Elyssa Pallai- 09/22/16 07:42 PM

Looking to refine your hardware development process? Here are 7 Lean and Agile principles to refine your process and deliver projects faster...

7 Lean and Agile Tips for improving your hardware development process

    1. Let your team work on the correct priorities by pulling from the backlog

      Pulling tasks from a prioritized list works because the team isn’t being overloaded with all the wrong work. Instead, the team is focused on exactly the right task, at exactly the right time. As a result, people feel empowered. Earth shattering? No. Impactful? Yes!

    2. Do the right work at the right time, across the company

      Slips on the critical path cause a 1:1 slip to the project completion date. Do you know what is critical work?

      Hardware development teams need a tool that highlights correct priorities, so the team can set aside what isn’t truly important, and focus their attention on what is.  Kanban boards are a good start, but because they don't highlight the few tasks that actually impact the schedule, they can't deliver a correct list of prioritized tasks even for one project, much less for a whole organization!

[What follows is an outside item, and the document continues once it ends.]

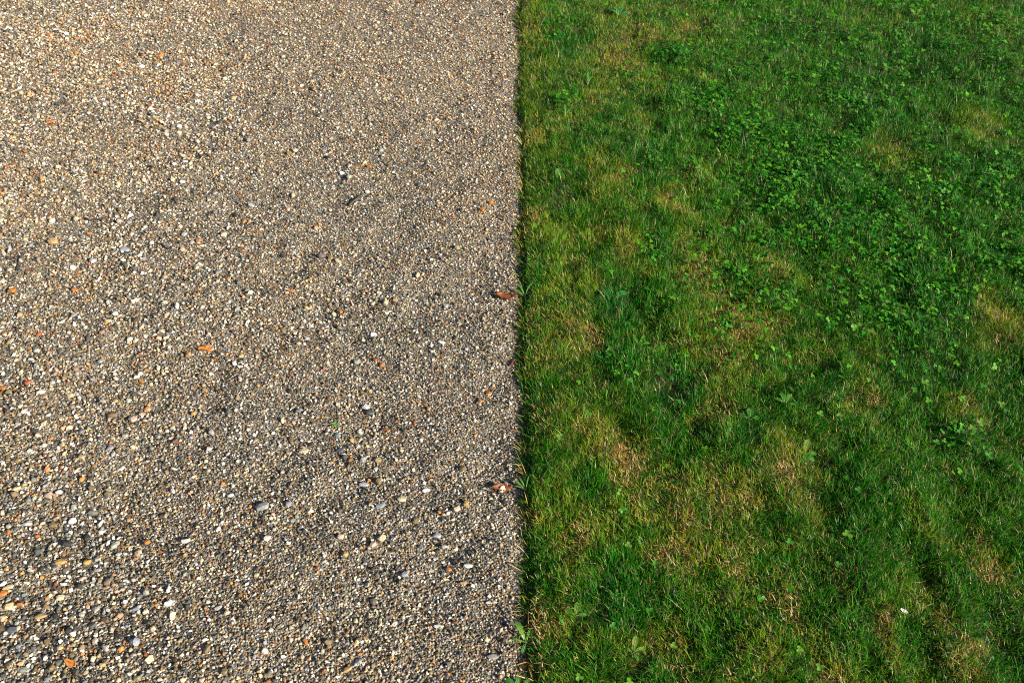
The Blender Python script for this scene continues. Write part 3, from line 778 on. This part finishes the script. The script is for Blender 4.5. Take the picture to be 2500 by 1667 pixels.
# ------------------------------------------------------------------ weeds in the lawn and at its edge
M_LEAF = {'bright': leaf_material('weed leaf bright', (0.12, 0.27, 0.03), rough=0.42, spec=0.35, trans=0.25, mottling=0.18, scale=70),
          'green': leaf_material('weed leaf green', (0.05, 0.20, 0.02), rough=0.45, spec=0.35, trans=0.25, mottling=0.2, scale=70),
          'emerald': leaf_material('weed leaf emerald', (0.018, 0.15, 0.025), rough=0.45, spec=0.35, trans=0.22, mottling=0.2, scale=70),
          'yellow': leaf_material('weed leaf yellowish', (0.17, 0.24, 0.03), rough=0.42, spec=0.35, trans=0.25, mottling=0.2, scale=70)}
M_VEIN = leaf_material('pale leaf vein', (0.22, 0.34, 0.10), rough=0.5, spec=0.3, trans=0.15, mottling=0.1)
def long_leaf(L, W, rise, droop, mat, teeth=0.0, seed=0, widest=0.62):
    """a tongue-shaped leaf along +X that rises and bends over; teeth notch its margin"""
    r = random.Random(seed)
    n = 14; V, F, mid = [], [], []
    x = z = 0.0; a = rise
    for i in range(n + 1):
        u = i / n
        prof = (u / widest) ** 0.8 if u < widest else max(0.0, 1 - ((u - widest) / (1 - widest)) ** 2.2)
        prof = max(0.10, prof) if u < 0.97 else 0.06
        if teeth: prof *= 1 - teeth * (0.5 + 0.5 * math.cos(i * math.pi)) * (u < .85)
        hw = W / 2 * prof
        for s, k in ((-1, 1), (-.5, .35), (0, 0), (.5, .35), (1, 1)):
            V.append((x, s * hw, z + 0.22 * hw * k + r.uniform(-.02, .02) * W * k))
        mid.append((x, 0, z + .0003))
        x += math.cos(a) * L / n; z += math.sin(a) * L / n; a -= (rise + droop) / n
    for i in range(n):
        for j in range(4):
            b = i * 5 + j
            F.append((b, b + 1, b + 6, b + 5))
    return mesh_py('leaf', V, F, mat), tube('vein', mid, [.0009 - .0007 * k / n for k in range(n + 1)], M_VEIN, 5)
def ground_at(px, py, z=0.02):
    p = at(px, py, z)
    e = float(edge_x(np.array([p.y]))[0])
    gz = float(turf_z(np.array([p.x]), np.array([p.y]))[0]) if p.x > e else float(gravel_z(np.array([p.x]), np.array([p.y]))[0])
    return Vector((p.x, p.y, gz))
def weed(name, px, py, leaves, lab, cat='weed', grp=None, z=0.02):
    """leaves: (heading degrees seen from above, length px, width px, rise, droop, tint, teeth)"""
    root = empty(name, ground_at(px, py, z)); tag(root, lab, cat, grp)
    m = px_size(py, z)
    for k, (hd, L, W, rise, droop, t, te) in enumerate(leaves):
        lm, vm = long_leaf(L * m, W * m, rise, droop, M_LEAF[t], te, k + int(px))
        o = link('leaf', lm, root, (0, 0, 0.002 * k), (0, 0, R(hd)))
        link('vein', vm, o)
    return root
G_W = 'broad leaved weeds in the lawn'
weed('dandelion', 1285, 1560, [(118, 70, 17, 1.15, .5, 'bright', .35), (35, 52, 14, .9, .5, 'bright', .3), (-20, 40, 9, .5, .3, 'bright', .3), (165, 40, 8, .5, .5, 'bright', .3), (-110, 30, 12, .4, .4, 'green', .3), (70, 36, 10, .8, .4, 'green', .3)],
     'dandelion rosette at the bottom of the turf edge, leaning over the gravel', 'dandelion')
weed('dandelion', 1545, 1590, [(72, 48, 15, 1.15, .1, 'yellow', 0), (140, 26, 12, .7, .5, 'bright', .3), (20, 30, 12, .6, .5, 'bright', .3), (-60, 26, 12, .5, .5, 'green', .3)],
     'upright yellowish green leaf near the bottom border, above a dark hollow', 'weed', G_W)
weed('plantain', 1962, 1108, [(62, 46, 18, 1.1, .1, 'yellow', 0), (0, 34, 14, .6, .5, 'green', 0), (-50, 32, 14, .5, .4, 'green', 0), (160, 24, 12, .6, .4, 'bright', 0), (-95, 26, 13, .4, .4, 'green', 0)],
     'pale upright leaf standing out in the middle of the right lawn', 'weed', G_W)
weed('plantain', 1488, 735, [(28, 62, 24, .7, .5, 'emerald', 0), (80, 44, 16, 1.0, .3, 'emerald', 0), (-30, 46, 20, .5, .4, 'emerald', 0), (150, 42, 20, .6, .5, 'emerald', 0), (-100, 40, 20, .4, .4, 'emerald', 0), (115, 40, 16, .8, .4, 'emerald', 0)],
     'emerald plantain rosette in the lawn, level with the upper brown dead leaf', 'weed', G_W)
weed('dandelion', 1478, 878, [(60, 50, 22, .8, .4, 'bright', .25), (0, 34, 16, .5, .4, 'green', .25), (140, 36, 16, .6, .4, 'green', .25), (-70, 28, 14, .4, .4, 'green', .25)],
     'bright jagged leaves in the lawn below the emerald plantain rosette', 'weed', G_W)
weed('dandelion', 1560, 842, [(110, 42, 10, 1.0, .3, 'bright', .35), (60, 38, 10, 1.0, .3, 'bright', .35), (-20, 34, 12, .5, .4, 'bright', .35), (-70, 34, 12, .4, .3, 'green', .35), (10, 30, 10, .6, .3, 'green', .35)],
     'narrow toothed leaves beside a dark hollow, right of the jagged leaves', 'weed', G_W)
weed('grass_tuft', 1282, 716, [(135, 42, 7, .9, .5, 'bright', 0), (120, 50, 5, 1.1, .4, 'green', 0), (150, 36, 4, .7, .6, 'green', 0), (60, 40, 4, 1.2, .3, 'green', 0)],
     'broad bladed tuft leaning over the gravel by the upper brown dead leaf', 'grass tuft', 'tufts at the turf edge')
weed('grass_tuft', 1284, 1185, [(140, 46, 6, .9, .5, 'bright', 0), (120, 44, 5, 1.1, .4, 'green', 0), (160, 36, 4, .6, .6, 'yellow', 0), (75, 40, 4, 1.2, .3, 'green', 0)],
     'broad bladed tuft leaning over the gravel by the lower reddish brown leaf', 'grass tuft', 'tufts at the turf edge')
weed('dandelion', 2236, 42, [(120, 34, 7, 1.2, .1, 'yellow', 0), (50, 34, 8, 1.1, .1, 'yellow', 0), (85, 22, 7, 1.0, .1, 'bright', 0), (10, 20, 6, .6, .2, 'yellow', 0)],
     'small yellowish weed near the top border of the right lawn', 'weed', G_W)
weed('plantain', 1360, 436, [(80, 34, 15, 1.1, .2, 'bright', 0), (10, 24, 10, .6, .4, 'green', 0), (170, 22, 10, .6, .4, 'green', 0)],
     'single bright oval leaf near the turf edge in the upper lawn', 'weed', G_W)
weed('plantain', 1511, 45, [(100, 34, 10, 1.1, .3, 'emerald', 0), (60, 34, 10, 1.0, .3, 'emerald', 0), (20, 30, 10, .7, .4, 'emerald', 0), (150, 34, 10, .8, .4, 'emerald', 0), (-30, 24, 9, .5, .4, 'emerald', 0)],
     'dark bushy weed at the top border near the turf edge', 'weed', G_W)
weed('grass_tuft', 1435, 205, [(85, 44, 6, 1.35, .2, 'green', 0), (60, 30, 5, 1.2, .3, 'green', 0), (110, 26, 5, 1.1, .3, 'green', 0)],
     'tall dark green blade in the upper left lawn', 'grass tuft', 'tall blades in the lawn')
weed('grass_tuft', 1381, 284, [(95, 36, 6, 1.35, .2, 'green', 0), (50, 24, 5, 1.1, .3, 'green', 0), (130, 20, 4, 1.0, .3, 'green', 0)],
     'short dark green blade tuft below the tall dark green blade', 'grass tuft', 'tall blades in the lawn')
weed('plantain', 1828, 1028, [(75, 34, 20, .9, .3, 'green', 0), (150, 28, 14, .6, .4, 'green', 0), (0, 26, 14, .6, .4, 'green', 0)],
     'rounded leaf in the mid lawn, upper left of the pale upright leaf', 'weed', G_W)
weed('dandelion', 1786, 1058, [(105, 34, 14, 1.0, .3, 'bright', .2), (30, 22, 10, .6, .3, 'green', .2), (170, 22, 10, .6, .3, 'green', .2)],
     'light green leaf left of and below the rounded leaf in the mid lawn', 'weed', G_W)
weed('dandelion', 1405, 1502, [(75, 38, 18, .8, .3, 'bright', .25), (150, 30, 12, .6, .3, 'green', .25), (0, 28, 12, .5, .3, 'green', .25)],
     'jagged bright leaf in the lower lawn right of the dandelion rosette', 'weed', G_W)
weed('dandelion', 1378, 1528, [(110, 34, 15, .8, .4, 'green', .2), (-60, 28, 12, .4, .3, 'green', .2)],
     'curved green leaf between the dandelion rosette and the jagged bright leaf', 'weed', G_W)
weed('dandelion', 1500, 1466, [(115, 34, 9, 1.1, .2, 'bright', .35), (70, 34, 9, 1.0, .3, 'bright', .35), (20, 26, 8, .6, .3, 'bright', .35), (-60, 30, 10, .4, .3, 'green', .35)],
     'narrow bright weed over a dark hollow in the lower lawn', 'weed', G_W)
weed('plantain', 1915, 990, [(100, 36, 12, 1.0, .3, 'green', 0), (50, 34, 12, .9, .3, 'bright', 0), (150, 30, 10, .6, .4, 'green', 0), (-20, 26, 10, .5, .3, 'green', 0)],
     'leafy green weed above the pale upright leaf', 'weed', G_W)
weed('plantain', 1268, 1668, [(150, 46, 16, .5, .4, 'green', 0), (100, 34, 12, .9, .3, 'green', 0), (30, 36, 12, .6, .4, 'green', 0)],
     'broad dusty green leaf cut by the bottom border at the turf edge', 'weed', G_W)
weed('sprout', 818, 1037, [(100, 14, 5, .9, .3, 'green', 0), (30, 14, 5, .8, .4, 'bright', 0), (160, 16, 5, .7, .4, 'bright', 0), (-40, 14, 5, .5, .3, 'green', 0), (-100, 14, 5, .4, .3, 'green', 0), (70, 12, 4, 1., .3, 'green', 0), (200, 13, 4, .6, .3, 'bright', 0)],
     'tiny green sprout growing alone in the middle of the gravel', 'sprout', None, 0.004)

# ------------------------------------------------------------------ single clover plants that can be picked out
def make_leaflet():
    rows = (0.0, 0.15, 0.40, 0.68, 0.90, 1.0); wid = (0.06, 0.5, 0.9, 1.0, 0.72, 0.30)
    V, F = leaflet_verts(1.0, 1.0, 0.16, rows, wid)
    V[-2][0] -= 0.07                                               # the small notch at the tip
    return mesh_py('leaflet', V, [tuple(f) for f in F], M_LEAF['bright'])
leaflet_me = make_leaflet()
leaflet_dark = leaflet_me.copy(); leaflet_dark.materials[0] = M_LEAF['green']
stem_me = tube('stem', [(0.006, -0.004, -1), (0.002, 0, -.5), (0, 0, 0)], [.02, .018, .016], M_VEIN, 5)
CLOVERS = [
 (2261, 935, 18, 0, 'large clover leaf in the right lawn, left of the straw patch by the right border'), (2232, 950, 14, 1, 'smaller clover leaf touching the large clover leaf of the right lawn'),
 (2353, 972, 14, 0, 'clover leaf at the left of the straw patch near the right border'), (2445, 987, 16, 0, 'clover leaf right of the straw patch, close to the right border'),
 (2397, 1031, 20, 0, 'upper of three clover leaves below the straw patch near the right border'), (2373, 1045, 18, 0, 'middle of three clover leaves below the straw patch near the right border'),
 (2346, 1053, 18, 1, 'lowest left of three clover leaves below the straw patch near the right border'), (2003, 1010, 16, 0, 'clover leaf above the pale upright leaf, farther left of a pair'),
 (2050, 1013, 14, 0, 'clover leaf above and right of the pale upright leaf'), (2096, 1196, 16, 1, 'lone clover leaf below and right of the pale upright leaf'),
 (2401, 942, 14, 1, 'clover leaf just above the straw patch near the right border'), (2416, 1112, 20, 1, 'wide dark clover leaf by the right border below the three clover leaves'),
 (2069, 1304, 22, 0, 'large bright clover leaf above and left of the daisy'), (1952, 1585, 17, 0, 'clover leaf low in the lawn, left of the daisy'),
 (2001, 1628, 18, 0, 'clover leaf nearest the bottom border, lower left of the daisy'), (2048, 1378, 16, 1, 'dark clover leaf below the large bright clover leaf'),
 (1928, 1322, 16, 1, 'pale clover leaf left of the large bright clover leaf'), (1534, 1330, 16, 0, 'lone clover leaf in the lower left lawn above the dark hollows'),
 (1585, 1490, 16, 1, 'clover leaf right of the narrow bright weed over the hollow'), (1497, 1527, 16, 1, 'clover leaf left of the upright yellowish green leaf'),
 (1645, 1575, 15, 0, 'clover leaf right of the upright yellowish green leaf'), (1414, 1653, 18, 0, 'bright clover leaf at the bottom border, right of the turf edge'),
 (1708, 410, 18, 0, 'big clover leaf at the left end of the clover band'), (1925, 440, 16, 0, 'bright clover leaf in the thick of the clover band'),
 (1600, 1375, 15, 1, 'faint clover leaf in the lower lawn between straw tufts'),
 (2287, 1079, 16, 1, 'dark clover leaf left of the three clover leaves'), (1367, 1066, 16, 0, 'lone clover leaf near the turf edge, above the lower reddish brown leaf'),
]
for i, (px, py, d, dark, lab) in enumerate(CLOVERS):
    zc = 0.044
    p = at(px, py, zc); m = px_size(py, zc); s = d * m * 0.60
    gz = float(turf_z(np.array([p.x]), np.array([p.y]))[0])
    root = empty('clover', (p.x, p.y, gz), (0, 0, random.uniform(0, 6.28)))
    tag(root, lab, 'clover', 'clover leaves standing out of the lawn')
    hgt = zc - gz
    st = link('stem', stem_me, root, (0, 0, hgt)); st.scale = (hgt * 0.6, hgt * 0.6, hgt)
    tl = random.uniform(-.2, .2)
    for k in range(3):
        lf = link('leaflet', leaflet_dark if dark else leaflet_me, root, (0, 0, hgt), (random.uniform(-.15, .15), -0.12 + random.uniform(-.15, .15), k * 2.094 + tl))
        lf.scale = (s, s * 0.95, s)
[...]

    3. Schedule work up to no more than 70% utilization

      Manufacturing managers know that there is a huge loss in productivity when they load production over 80% utilization. And processes with more variability (like R&D projects!) need more flexibility in their workload. So why are R&D teams booked to 100% capacity? With some spare capacity in their workload, team members have the flexibility to respond to changes. Schedules are much more accurate and projects are completed faster.

    4. Limit your queue size

      The ability to identify queues and manage them effectively speeds up the system.  They are also the leading most indicator of schedule delays!The only way to know where the bottlenecks are (in the case of knowledge work) is to make the work visible through visual work management software or manual boards. Software has many benefits over manual boards including long-term planning and work visibility across projects. There are many more.

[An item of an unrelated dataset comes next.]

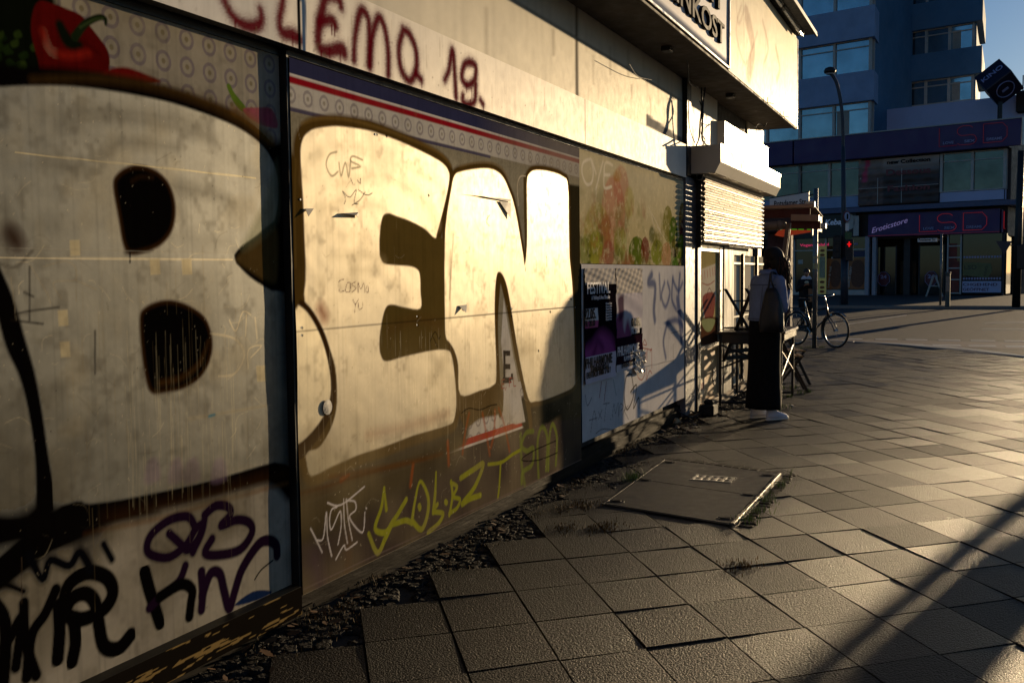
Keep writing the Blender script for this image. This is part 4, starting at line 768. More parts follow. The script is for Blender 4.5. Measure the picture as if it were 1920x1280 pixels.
EDG = mat('lit_steel_edge', (150, 145, 135), rough=.3, metal=.7, var=.15)  # sunlit gleam of one frame side, put into its brighter colour
for p, r_ in ((A[0], A[1]), (A[1], A[2]), (A[2], A[3]), (A[3], A[0])):
    lit_ = p is A[1]; b = MB(); d = (r_-p); n_ = np.array([d[1], -d[0], 0])/np.linalg.norm(d)*(.022 if lit_ else .014); b.obox(p, d, n_, (0, 0, zc+(.006 if lit_ else -.002)), .002); under(cv, b.build('frame', EDG if lit_ else CVM))
gc = on_z(1337, 897, zc)
b = MB()
for k in range(6): b.box(gc[0]-.14+k*.052, gc[0]-.12+k*.052, gc[1]-.09, gc[1]+.09, zc-.002, zc+.004)
for k in (-1, 0, 1): b.box(gc[0]-.15, gc[0]+.15, gc[1]+k*.085-.008, gc[1]+k*.085+.008, zc-.002, zc+.0035)
gr = under(cv, b.build('grating', M['alu'])); b = MB(); b.box(gc[0]-.14, gc[0]+.14, gc[1]-.085, gc[1]+.085, zc, zc+.0012); o = b.build('grating_hole', M['black']); o.parent = gr
for p in (A[0], A[1], A[2], A[3], mid0, mid1):
    c = p+((A[0]+A[1]+A[2]+A[3])/4-p)*.13; b = MB(); b.torus((c[0], c[1], zc), (0, 0, 1), .05, .003, 18, 6, sx=.7); b.box(c[0]-.03, c[0]+.03, c[1]-.008, c[1]+.008, zc-.002, zc+.006); under(cv, b.build('lifting_lug', CVM))
b = MB(); q = np.random.RandomState(3)
for p, r_ in ((A[1], A[2]), (A[2], A[3])):
    d = r_-p; L_ = np.linalg.norm(d); u = d/L_; n_ = np.array([u[1], -u[0], 0]); k = .0
    while k < L_:
        l = q.uniform(.05, .09); wdt = q.uniform(.06, .1); b.obox(p+u*k+n_*.04+np.array([0, 0, -.01]), u*l*.86, n_*wdt, (0, 0, q.uniform(.012, .018)), .008); k += l
tag(b.build('cobble_border', slabmat('border_cobbles', (40, 36, 30), (74, 66, 54), rough=.75, spec=.1, bump=.5, bs=60)), kind='stuff', label='row of small light cobbles round the access cover')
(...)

    5. Break down the work to get faster feedback

      The Lean Startup and the Agile Manifesto have both played a part in popularizing the concept of fast feedback. Product development is all about learning. Slow feedback causes slow projects. Breaking work into small batches speeds up the learning process. One great example is holding daily meetings to quickly uncover blockages and communicate issues, risks, and status changes.

    6. Decentralized, and rolling wave planning and management

      With decentralized planning, the people who actually do the work participate in the planning. This ensures the plans are more accurate and creates buy-in from the team members. Rolling wave planning allows long-term planning at a high level, and detailed plans for the next two to four weeks. Because of the highly variable nature of the hardware development process, this combination of planning and management gives teams the most accurate schedules and the flexibility to rapidly adapt to changes.

    7. Implement a shared project buffer

      We’ve written about the benefits of shared buffers in detail here. In short, they promote team work, shared responsibility of project deadlines and deliver more realistic plans.